C’est une lettre adressée à Demetrianus, grand ennemi des chrétiens, « et qui ne cessait d’aboyer contre eux avec sa bouche sacrilège. « Il allait partout répétant que, « si les guerres n’avaient pas de terme, si la peste et la famine dépeuplaient le monde, si les pluies devenaient rares, si le ciel était sec et la terre stérile, » il fallait s’en prendre aux chrétiens. Saint Cyprien se garde bien, pour lui répondre, de nier les misères de l’empire. Il reconnaît, comme Demetrianus, « qu’il ne tombe plus assez de pluies pendant l’hiver pour nourrir les semences, qu’il ne fait plus assez chaud l’été pour les mûrir, que les printemps sont moins rians et moins fleuris, les automnes moins riches qu’autrefois. » Mais les chrétiens n’y sont pour rien : c’est le monde qui est devenu vieux et qui n’a plus la même vigueur et la même fécondité. « On ne tire plus autant de marbre du sein des montagnes épuisées ; les mines se sont fatiguées à produire l’or et l’argent, et les filons deviennent tous les jours plus rares et plus maigres. La population décroît : il y a moins de matelots sur la mer, de laboureurs dans les champs, de soldats dans les armées. » Qu’y faire ? La loi de Dieu veut que tout ce qui a commencé cesse d’être et vieillisse avant de mourir ; cet affaiblissement des choses en présage la fin, qui ne peut être lointaine.
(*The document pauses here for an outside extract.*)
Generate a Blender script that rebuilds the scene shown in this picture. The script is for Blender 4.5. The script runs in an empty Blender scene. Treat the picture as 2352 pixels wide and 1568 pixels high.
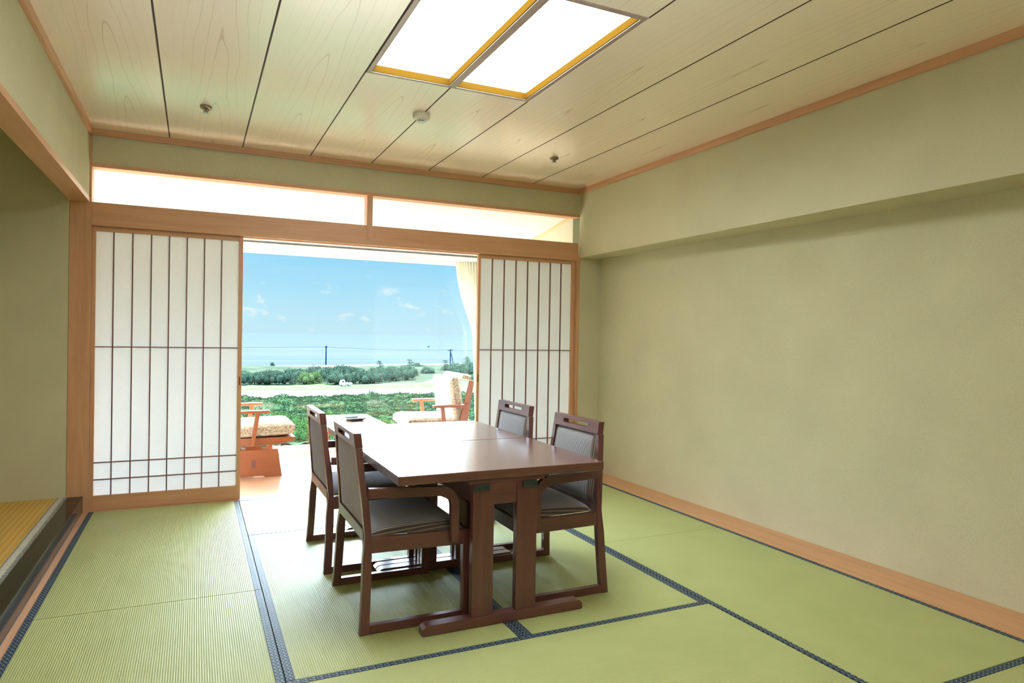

Ainsi saint Cyprien commence par assigner aux fléaux qui affligent le monde des causes naturelles ; car dire qu’il a vieilli à force de durer et qu’il touche à son terme, c’est comparer son existence à celle de l’homme, et parler à peu près comme Lucrèce[1]. Pourtant, si l’on ne s’en tient pas là, si l’on veut trouver une explication à ces malheurs en dehors de la nature, il en a une aussi à

  1. Lucrèce, à la fin de son second livre, a soutenu, dans des vers d’une admirable mélancolie, les idées que nous retrouvons dans l’ouvrage de saint Cyprien. Il montre, lui aussi, que la sève de la terre s’est épuisée, qu’elle a peine à produire les moissons qui naissaient d’elles-mêmes à l’origine du monde. Il nous dépeint le vieux laboureur qui, secouant la tête, raconte ses peines et envie le sort de ses pères ; enfin il annonce que la vieille machine du monde, pourrie par les ans, finira par tomber en ruines.